begin Data shown

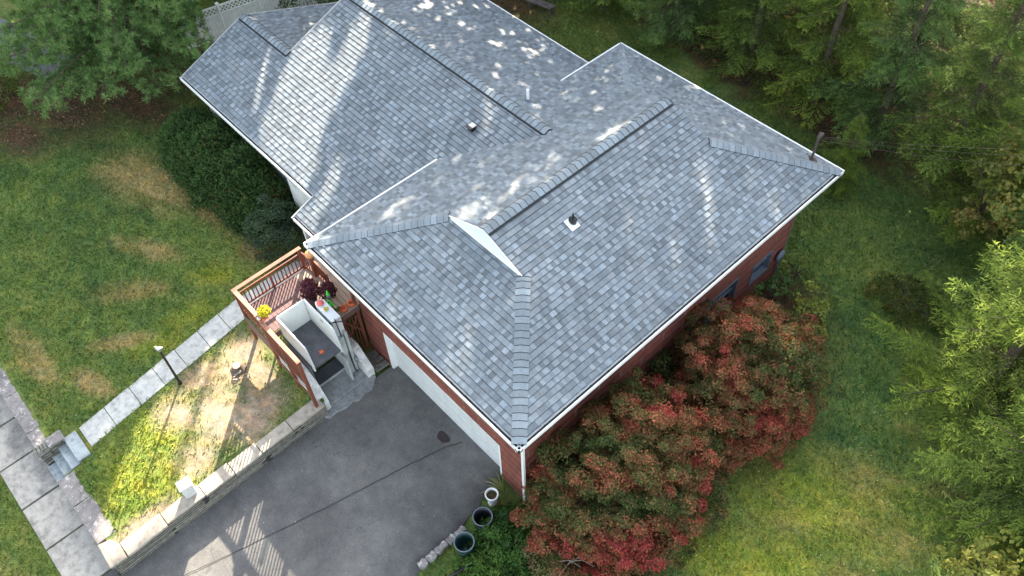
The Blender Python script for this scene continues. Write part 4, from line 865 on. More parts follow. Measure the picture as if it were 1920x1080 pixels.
# ------------------------------------------------------------------ backyard pieces and fence
def adirondack(x, y, rz, label):
    z = float(gh(x, y)); t = thing('garden_chair', (x, y, z), label, 'garden chair'); c, s_ = math.cos(rz), math.sin(rz)
    def W(a, b, h): return (x + a * c - b * s_, y + a * s_ + b * c, z + h)
    m = MB()
    for k in range(6): m.beam(W(-.25, -.3 + .12 * k, .38 - .03 * k), W(.25, -.3 + .12 * k, .38 - .03 * k), .1, .02)
    m.build('seat', MT['adir'], t); m = MB()
    for k in range(5): a = -.22 + .11 * k; m.beam(W(a, .28, .25), W(a * 1.3, .62, 1.0 - abs(a) * .5), .09, .02, (0, 1, 0))
    m.build('backrest', MT['adir'], t)
    for sg in (-1, 1):
        m = MB(); m.beam(W(sg * .32, -.35, .56), W(sg * .32, .42, .56), .12, .025); m.build('armrest', MT['adir'], t)
        for bb in (-.3, .34): m = MB(); m.beam(W(sg * .29, bb, 0), W(sg * .29, bb, .55), .06, .04, (0, 1, 0)); m.build('leg', MT['adir'], t)
adirondack(-9.3, 17.7, 2.2, 'weathered brown garden chair behind the house, nearer the roof edge')
adirondack(-8.0, 18.9, 3.6, 'weathered brown garden chair farther behind the house, near the bench')
t = thing('garden_bench', (-7.6, 17.7, float(gh(-7.6, 17.7))), 'low weathered plank bench on the grass behind the house', 'bench')
m = MB(); z = float(gh(-7.6, 17.7))
for k in range(3): m.beam((-8.2, 17.45 + .14 * k, z + .42), (-6.9, 17.75 + .14 * k, z + .42), .12, .035)
m.build('seat', MT['adir'], t)
for x, y in ((-8.1, 17.5), (-8.1, 17.75), (-7.0, 17.75), (-7.0, 18.0)): m = MB(); m.box(x - .03, x + .03, y - .03, y + .03, z - .05, z + .41); m.build('leg', MT['adir'], t)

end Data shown

- _Task description_:
Omit each picture, then return all of the listing exactly as it stands.

- _Written response_:
The Blender Python script for this scene continues. Write part 4, from line 865 on. More parts follow. Measure the picture as if it were 1920x1080 pixels.
# ------------------------------------------------------------------ backyard pieces and fence
def adirondack(x, y, rz, label):
    z = float(gh(x, y)); t = thing('garden_chair', (x, y, z), label, 'garden chair'); c, s_ = math.cos(rz), math.sin(rz)
    def W(a, b, h): return (x + a * c - b * s_, y + a * s_ + b * c, z + h)
    m = MB()
    for k in range(6): m.beam(W(-.25, -.3 + .12 * k, .38 - .03 * k), W(.25, -.3 + .12 * k, .38 - .03 * k), .1, .02)
    m.build('seat', MT['adir'], t); m = MB()
    for k in range(5): a = -.22 + .11 * k; m.beam(W(a, .28, .25), W(a * 1.3, .62, 1.0 - abs(a) * .5), .09, .02, (0, 1, 0))
    m.build('backrest', MT['adir'], t)
    for sg in (-1, 1):
        m = MB(); m.beam(W(sg * .32, -.35, .56), W(sg * .32, .42, .56), .12, .025); m.build('armrest', MT['adir'], t)
        for bb in (-.3, .34): m = MB(); m.beam(W(sg * .29, bb, 0), W(sg * .29, bb, .55), .06, .04, (0, 1, 0)); m.build('leg', MT['adir'], t)
adirondack(-9.3, 17.7, 2.2, 'weathered brown garden chair behind the house, nearer the roof edge')
adirondack(-8.0, 18.9, 3.6, 'weathered brown garden chair farther behind the house, near the bench')
t = thing('garden_bench', (-7.6, 17.7, float(gh(-7.6, 17.7))), 'low weathered plank bench on the grass behind the house', 'bench')
m = MB(); z = float(gh(-7.6, 17.7))
for k in range(3): m.beam((-8.2, 17.45 + .14 * k, z + .42), (-6.9, 17.75 + .14 * k, z + .42), .12, .035)
m.build('seat', MT['adir'], t)
for x, y in ((-8.1, 17.5), (-8.1, 17.75), (-7.0, 17.75), (-7.0, 18.0)): m = MB(); m.box(x - .03, x + .03, y - .03, y + .03, z - .05, z + .41); m.build('leg', MT['adir'], t)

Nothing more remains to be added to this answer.